Porte and Padun, over the Moon
June 6 th 2021 - 15:12
Richie Porte (Ineos Grenadiers) held on to his yellow and blue jersey after a final stage dominated by Mark Padun (Bahrain Victorious), who claimed in Les Gets his second victory in a row. The Ukrainian climber impressed again on the Col de Joux-Plane, 24 hours after dominating the climb to La Plagne. This time, he spent the whole day in the breakaway, also claiming the polka-dot jersey, and dropped all his companions with 27.5km to go. In the GC battle, Miguel Angel Lopez (Movistar) and Jack Haig (Bahrain Victorious) attacked Richie Porte on the final climb of the day but they couldn’t shake up the collective strength from Ineos Grenadiers. The downhill was much more complicated for the British squad, with Alexey Lutsenko and Ion Izagirre (Astana-Premier Tech) accelerating and Geraint Thomas hitting the deck. But Porte managed to keep things under control to become the second Australian winner of the Dauphiné, after Phil Anderson did so in 1985. Porte was born that same year... He is now the oldest winner in the history of the race.
The final stage of the Critérium du Dauphiné often brings fireworks and many attackers decide to set the race on fire with an uphill start. Julien Bernard (Trek-Segafredo) attacks on the slopes of the Côte d’Esserts-Blay and 17 riders manage to get away over the top: Madouas (Groupama-FDJ), Martin (Cofidis), Vingegaard (Jumbo-Visma), Arcas, Erviti (Movistar), Konrad, Politt, Schwarzmann (Bora-Hansgrohe), Godon (AG2R-Citroën), Barguil (Arkea-Samsic), Sweeny (Lotto-Soudal), Padun (Bahrain-Victorious), Bernard, Elissonde (Trek-Segafredo), Rolland, Bonnamour (B&B-KTM) and Armée (Qhubeka).
Padun on the hunt for the polka dots
Many chasers set off in pursuit but only Michael Valgren (EF Nippo), Martijn Tusveld (Team DSM) and Jan Bakelants (Intermarché-Wanty-Gobert) manage to do so on the first slopes up the Col des Aravis, after 47km of battle. Meanwhile, the gap to the bunch had increased to 5 minutes, Mark Padun had taken 5 KOM points atop the Côte d’Héry-sur-Ugine and Michael Schwarzmann had already been dropped from the leading group, after working hard to put Patrick Konrad in the best position possible.
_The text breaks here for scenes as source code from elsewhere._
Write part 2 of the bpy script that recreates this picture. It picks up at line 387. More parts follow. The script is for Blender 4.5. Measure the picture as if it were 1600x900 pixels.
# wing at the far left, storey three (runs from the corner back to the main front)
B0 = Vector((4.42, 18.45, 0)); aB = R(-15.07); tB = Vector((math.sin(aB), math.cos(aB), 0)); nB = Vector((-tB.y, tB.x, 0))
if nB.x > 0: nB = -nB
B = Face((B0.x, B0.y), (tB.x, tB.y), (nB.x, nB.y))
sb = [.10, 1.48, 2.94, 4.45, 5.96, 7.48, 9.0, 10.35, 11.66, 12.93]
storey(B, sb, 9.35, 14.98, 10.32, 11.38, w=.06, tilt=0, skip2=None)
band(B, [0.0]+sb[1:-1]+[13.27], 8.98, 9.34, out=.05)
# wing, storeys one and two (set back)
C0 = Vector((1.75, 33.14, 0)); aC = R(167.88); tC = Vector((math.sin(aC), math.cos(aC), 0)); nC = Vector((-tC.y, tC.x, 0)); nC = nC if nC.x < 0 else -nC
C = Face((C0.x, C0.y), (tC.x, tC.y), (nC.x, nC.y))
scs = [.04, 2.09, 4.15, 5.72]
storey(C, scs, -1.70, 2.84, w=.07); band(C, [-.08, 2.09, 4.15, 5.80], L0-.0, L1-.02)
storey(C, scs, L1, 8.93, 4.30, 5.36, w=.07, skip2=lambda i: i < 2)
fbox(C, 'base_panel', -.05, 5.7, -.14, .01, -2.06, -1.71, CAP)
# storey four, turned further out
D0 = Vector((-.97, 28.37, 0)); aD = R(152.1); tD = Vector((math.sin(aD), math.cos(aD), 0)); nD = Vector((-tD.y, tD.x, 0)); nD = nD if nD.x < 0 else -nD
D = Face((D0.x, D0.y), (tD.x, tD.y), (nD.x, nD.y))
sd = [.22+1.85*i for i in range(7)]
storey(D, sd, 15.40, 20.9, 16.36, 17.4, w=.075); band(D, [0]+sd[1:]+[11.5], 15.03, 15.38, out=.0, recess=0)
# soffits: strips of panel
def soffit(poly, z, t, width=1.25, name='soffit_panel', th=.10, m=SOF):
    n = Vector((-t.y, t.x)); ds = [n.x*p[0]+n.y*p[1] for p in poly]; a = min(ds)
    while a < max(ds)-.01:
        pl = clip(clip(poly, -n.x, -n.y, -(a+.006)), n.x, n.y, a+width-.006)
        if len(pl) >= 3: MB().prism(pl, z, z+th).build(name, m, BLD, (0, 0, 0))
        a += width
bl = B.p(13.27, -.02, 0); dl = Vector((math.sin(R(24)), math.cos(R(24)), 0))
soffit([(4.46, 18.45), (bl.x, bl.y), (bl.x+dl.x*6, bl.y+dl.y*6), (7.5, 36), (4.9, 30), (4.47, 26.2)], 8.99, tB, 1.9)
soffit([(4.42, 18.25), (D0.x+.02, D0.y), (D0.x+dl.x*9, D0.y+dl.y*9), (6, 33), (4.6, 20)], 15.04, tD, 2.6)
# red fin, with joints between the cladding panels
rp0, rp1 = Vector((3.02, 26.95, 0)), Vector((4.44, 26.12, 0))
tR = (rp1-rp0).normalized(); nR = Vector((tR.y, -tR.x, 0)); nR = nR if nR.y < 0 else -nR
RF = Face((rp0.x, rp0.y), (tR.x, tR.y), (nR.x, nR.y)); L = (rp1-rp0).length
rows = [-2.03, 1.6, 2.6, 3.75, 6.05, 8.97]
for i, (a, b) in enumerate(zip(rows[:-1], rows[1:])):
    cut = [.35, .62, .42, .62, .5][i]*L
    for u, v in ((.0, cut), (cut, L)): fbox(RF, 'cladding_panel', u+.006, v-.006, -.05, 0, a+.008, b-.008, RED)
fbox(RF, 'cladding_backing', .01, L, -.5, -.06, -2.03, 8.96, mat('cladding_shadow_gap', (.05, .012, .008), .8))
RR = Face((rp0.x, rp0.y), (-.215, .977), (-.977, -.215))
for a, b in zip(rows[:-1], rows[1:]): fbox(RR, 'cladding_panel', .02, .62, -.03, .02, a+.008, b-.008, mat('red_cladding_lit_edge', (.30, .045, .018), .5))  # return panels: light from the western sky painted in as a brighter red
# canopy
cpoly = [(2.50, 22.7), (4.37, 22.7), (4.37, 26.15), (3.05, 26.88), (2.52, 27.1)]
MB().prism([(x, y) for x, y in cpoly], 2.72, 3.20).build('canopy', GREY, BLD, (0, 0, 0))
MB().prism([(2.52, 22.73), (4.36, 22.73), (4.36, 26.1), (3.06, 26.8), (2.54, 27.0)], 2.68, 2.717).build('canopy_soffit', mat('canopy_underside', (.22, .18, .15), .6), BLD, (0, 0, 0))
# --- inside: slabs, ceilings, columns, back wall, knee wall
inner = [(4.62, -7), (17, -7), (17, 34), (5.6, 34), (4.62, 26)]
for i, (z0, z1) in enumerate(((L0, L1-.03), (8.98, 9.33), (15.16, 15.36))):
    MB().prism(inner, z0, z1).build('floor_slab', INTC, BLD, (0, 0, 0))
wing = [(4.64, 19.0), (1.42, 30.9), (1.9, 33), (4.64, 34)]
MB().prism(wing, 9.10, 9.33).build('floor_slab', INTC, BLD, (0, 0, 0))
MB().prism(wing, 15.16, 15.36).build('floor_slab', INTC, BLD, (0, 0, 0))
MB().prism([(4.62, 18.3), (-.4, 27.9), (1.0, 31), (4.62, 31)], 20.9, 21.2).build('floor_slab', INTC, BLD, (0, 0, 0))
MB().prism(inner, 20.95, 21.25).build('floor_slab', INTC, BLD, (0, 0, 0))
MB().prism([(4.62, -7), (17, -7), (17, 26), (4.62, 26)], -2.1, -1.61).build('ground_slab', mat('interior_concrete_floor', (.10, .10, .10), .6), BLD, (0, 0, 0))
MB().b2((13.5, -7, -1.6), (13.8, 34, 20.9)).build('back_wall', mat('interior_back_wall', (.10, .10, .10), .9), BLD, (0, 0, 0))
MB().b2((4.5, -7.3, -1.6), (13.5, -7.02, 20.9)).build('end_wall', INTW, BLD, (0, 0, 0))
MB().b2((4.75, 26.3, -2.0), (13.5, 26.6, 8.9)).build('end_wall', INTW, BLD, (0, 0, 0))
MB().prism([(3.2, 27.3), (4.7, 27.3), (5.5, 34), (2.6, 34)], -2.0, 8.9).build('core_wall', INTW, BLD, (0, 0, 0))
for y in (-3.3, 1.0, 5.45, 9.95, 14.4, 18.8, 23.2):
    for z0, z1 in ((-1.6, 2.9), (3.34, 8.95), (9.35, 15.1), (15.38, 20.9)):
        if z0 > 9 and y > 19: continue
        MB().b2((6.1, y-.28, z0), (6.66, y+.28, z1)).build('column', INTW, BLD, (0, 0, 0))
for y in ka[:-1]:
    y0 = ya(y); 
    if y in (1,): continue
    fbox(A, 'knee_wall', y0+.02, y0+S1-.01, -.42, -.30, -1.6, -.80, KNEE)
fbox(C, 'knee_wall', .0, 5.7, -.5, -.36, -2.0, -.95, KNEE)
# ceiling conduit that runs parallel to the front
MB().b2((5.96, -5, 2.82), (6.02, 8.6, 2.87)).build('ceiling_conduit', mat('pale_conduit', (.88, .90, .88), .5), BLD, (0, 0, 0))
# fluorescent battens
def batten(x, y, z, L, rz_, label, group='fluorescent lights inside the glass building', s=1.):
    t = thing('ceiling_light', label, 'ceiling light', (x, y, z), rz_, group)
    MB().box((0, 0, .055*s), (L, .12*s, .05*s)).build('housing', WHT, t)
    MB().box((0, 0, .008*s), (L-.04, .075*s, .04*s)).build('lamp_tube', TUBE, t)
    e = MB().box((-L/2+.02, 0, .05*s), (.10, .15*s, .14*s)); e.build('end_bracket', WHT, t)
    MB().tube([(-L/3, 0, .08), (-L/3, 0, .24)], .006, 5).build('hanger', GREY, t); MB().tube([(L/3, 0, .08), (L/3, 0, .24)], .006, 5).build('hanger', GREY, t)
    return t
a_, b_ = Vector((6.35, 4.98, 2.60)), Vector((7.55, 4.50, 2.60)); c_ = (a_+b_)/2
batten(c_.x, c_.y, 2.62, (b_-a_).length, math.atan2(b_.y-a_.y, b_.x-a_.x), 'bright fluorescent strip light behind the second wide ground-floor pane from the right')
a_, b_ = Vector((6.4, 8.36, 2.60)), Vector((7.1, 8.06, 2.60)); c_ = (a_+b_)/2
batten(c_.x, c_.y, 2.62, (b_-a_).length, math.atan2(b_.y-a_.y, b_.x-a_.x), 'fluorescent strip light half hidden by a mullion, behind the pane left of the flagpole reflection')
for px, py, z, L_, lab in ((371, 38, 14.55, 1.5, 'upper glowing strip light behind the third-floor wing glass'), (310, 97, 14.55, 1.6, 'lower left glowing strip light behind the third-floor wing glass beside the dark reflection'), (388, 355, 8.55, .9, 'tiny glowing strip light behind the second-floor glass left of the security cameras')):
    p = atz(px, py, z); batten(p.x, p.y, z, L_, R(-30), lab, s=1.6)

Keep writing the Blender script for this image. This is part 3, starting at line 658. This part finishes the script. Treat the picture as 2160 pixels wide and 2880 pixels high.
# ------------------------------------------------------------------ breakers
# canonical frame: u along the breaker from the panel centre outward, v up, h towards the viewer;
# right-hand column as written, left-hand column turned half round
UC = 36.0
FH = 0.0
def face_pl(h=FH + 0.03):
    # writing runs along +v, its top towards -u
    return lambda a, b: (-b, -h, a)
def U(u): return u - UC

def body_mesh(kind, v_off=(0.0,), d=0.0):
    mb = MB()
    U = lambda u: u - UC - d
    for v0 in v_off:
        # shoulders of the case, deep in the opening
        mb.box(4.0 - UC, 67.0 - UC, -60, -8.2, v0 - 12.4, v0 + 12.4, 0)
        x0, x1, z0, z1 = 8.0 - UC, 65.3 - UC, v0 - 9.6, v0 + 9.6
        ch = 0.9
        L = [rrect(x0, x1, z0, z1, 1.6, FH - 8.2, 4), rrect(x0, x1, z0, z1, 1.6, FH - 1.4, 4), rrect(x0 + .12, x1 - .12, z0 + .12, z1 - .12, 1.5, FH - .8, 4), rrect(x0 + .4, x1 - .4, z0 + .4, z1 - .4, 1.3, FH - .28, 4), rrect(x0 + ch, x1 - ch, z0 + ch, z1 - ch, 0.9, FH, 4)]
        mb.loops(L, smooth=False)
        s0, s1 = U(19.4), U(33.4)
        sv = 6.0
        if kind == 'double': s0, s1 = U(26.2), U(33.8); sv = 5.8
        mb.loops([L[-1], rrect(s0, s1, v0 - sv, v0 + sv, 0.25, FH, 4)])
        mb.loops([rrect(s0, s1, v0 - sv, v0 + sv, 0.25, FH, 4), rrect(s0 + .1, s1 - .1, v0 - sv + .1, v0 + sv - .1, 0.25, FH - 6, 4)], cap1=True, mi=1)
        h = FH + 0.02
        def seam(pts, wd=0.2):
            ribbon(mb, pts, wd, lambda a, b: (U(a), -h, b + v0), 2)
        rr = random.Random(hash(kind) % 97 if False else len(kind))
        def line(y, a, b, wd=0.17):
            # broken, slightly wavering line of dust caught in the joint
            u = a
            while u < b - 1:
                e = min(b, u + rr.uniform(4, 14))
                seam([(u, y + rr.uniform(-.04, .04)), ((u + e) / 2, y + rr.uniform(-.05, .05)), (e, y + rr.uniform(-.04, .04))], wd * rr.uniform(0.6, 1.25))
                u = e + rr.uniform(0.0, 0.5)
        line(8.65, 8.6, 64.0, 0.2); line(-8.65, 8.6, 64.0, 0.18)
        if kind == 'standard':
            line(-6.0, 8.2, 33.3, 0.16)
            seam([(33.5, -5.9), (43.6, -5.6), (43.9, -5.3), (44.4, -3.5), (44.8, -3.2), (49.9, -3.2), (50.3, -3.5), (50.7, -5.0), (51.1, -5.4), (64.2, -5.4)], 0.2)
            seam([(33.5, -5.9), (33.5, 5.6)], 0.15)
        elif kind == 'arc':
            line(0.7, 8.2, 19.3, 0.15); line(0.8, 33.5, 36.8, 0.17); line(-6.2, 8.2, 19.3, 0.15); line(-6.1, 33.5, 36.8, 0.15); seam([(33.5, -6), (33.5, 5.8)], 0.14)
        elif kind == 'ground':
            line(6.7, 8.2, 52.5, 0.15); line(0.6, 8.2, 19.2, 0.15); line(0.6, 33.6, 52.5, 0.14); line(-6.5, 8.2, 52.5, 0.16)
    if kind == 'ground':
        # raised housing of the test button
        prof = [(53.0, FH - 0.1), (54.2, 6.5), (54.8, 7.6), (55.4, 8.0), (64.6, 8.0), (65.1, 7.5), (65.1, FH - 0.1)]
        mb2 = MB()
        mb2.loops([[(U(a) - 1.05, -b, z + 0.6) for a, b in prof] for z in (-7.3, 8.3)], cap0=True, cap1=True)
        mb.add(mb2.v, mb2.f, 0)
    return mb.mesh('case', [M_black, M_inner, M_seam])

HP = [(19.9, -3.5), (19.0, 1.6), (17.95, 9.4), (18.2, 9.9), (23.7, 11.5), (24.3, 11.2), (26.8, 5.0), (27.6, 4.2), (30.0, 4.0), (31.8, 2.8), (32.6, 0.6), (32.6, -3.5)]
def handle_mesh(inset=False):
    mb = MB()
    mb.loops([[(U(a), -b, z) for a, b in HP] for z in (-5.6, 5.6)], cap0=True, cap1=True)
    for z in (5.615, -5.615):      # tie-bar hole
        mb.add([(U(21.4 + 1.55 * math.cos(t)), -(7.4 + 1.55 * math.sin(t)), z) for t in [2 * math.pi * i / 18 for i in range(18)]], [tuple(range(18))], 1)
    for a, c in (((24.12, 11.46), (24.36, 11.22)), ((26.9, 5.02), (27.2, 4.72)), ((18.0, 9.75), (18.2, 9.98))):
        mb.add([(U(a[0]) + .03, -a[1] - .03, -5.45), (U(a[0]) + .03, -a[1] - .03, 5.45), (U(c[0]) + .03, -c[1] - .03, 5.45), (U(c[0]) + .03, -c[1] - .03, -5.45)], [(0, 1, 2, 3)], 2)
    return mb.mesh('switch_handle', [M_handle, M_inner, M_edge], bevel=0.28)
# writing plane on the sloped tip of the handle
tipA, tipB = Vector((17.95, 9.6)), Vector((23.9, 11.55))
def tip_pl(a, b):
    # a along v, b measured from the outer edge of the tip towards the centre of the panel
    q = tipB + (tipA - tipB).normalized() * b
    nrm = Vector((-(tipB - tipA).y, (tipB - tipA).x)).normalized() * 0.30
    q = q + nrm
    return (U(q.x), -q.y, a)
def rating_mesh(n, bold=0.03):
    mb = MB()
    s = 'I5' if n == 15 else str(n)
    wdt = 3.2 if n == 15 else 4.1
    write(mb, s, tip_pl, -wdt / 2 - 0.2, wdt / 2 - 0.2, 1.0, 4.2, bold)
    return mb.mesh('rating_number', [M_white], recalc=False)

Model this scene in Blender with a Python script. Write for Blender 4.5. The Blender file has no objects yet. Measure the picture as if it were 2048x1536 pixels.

The Austrian is the main GC threat at the front: 20th at the start, with a gap of 2’51’’.
Israel Start-Up Nation react and bring the gap down to 4’05’’ at the Col des Aravis (km 52). They keep pressing on the downhill and on the first slopes leading to the Col de la Colombière. The gap is down to 2’30’’ when Richie Porte’s Ineos Grenadiers take over at the front of the bunch. Mark Padun goes first at the summit again, taking 10 more points to lead the virtual KOM standings.
Padun sets off for the stage
The pace slightly drops in the valley leading to the final challenges of the day as Richie Porte (Ineos Grenadiers) changes his bike with 50km to go. The gap is up to 3’10’’ atop the Côte de Châtillon-sur-Cluses (km 104.1). And down to 2’30’’ at the bottom of the climb of Joux-Plane: 11.6km at 8.5%.
Padun immediately drops his breakaway companions. Ben Hermans (Israel Start-Up Nation) and Nairo Quintana (Arkéa Samsic) are the first attackers in the bunch, with 10km to go to the summit. Steven Kruijswijk (Jumbo-Visma) counter-attacks and quickly drops them.
Movistar increase the pressure
The Ukrainian climber impresses, opening major gaps to his former breakaway companions on the climb. Movistar up the ante in the bunch. Kruijswijk is caught and Miguel Angel Lopez attacks inside the last 2km of ascent.
Tao Geoghegan Hart controls for Richie Porte. Jack Haig (Bahrain Victorious) counter-attacks just before the summit. Padun goes over the top with a lead of 1’40’’ on Vingegaard and Konrad. Then, Haig follows at 2’50’’ and Geraint Thomas (Ineos Grenadiers) leads the GC group 10’’ behind.
Thomas crashes, Porte resists
Astana-Premier Tech increase the pressure on the downhill with Alexey Lutsenko and Ion Izagirre. Geraint Thomas follows but he crashes. Richie Porte still manages to bridge the gap with O'Connor, Kelderman, Lopez and Gaudu.
Mark Padun avoids any trouble to take the win in Les Gets. So does Porte, who enjoys the support of Thomas again in the last 4km to control several unsuccessful attempts from his rivals. Ben O’Connor finishes just ahead of his rivals but his Australian compatriot is the winner of the 73rd Critérium du Dauphiné, ahead of Lutsenko and Thomas.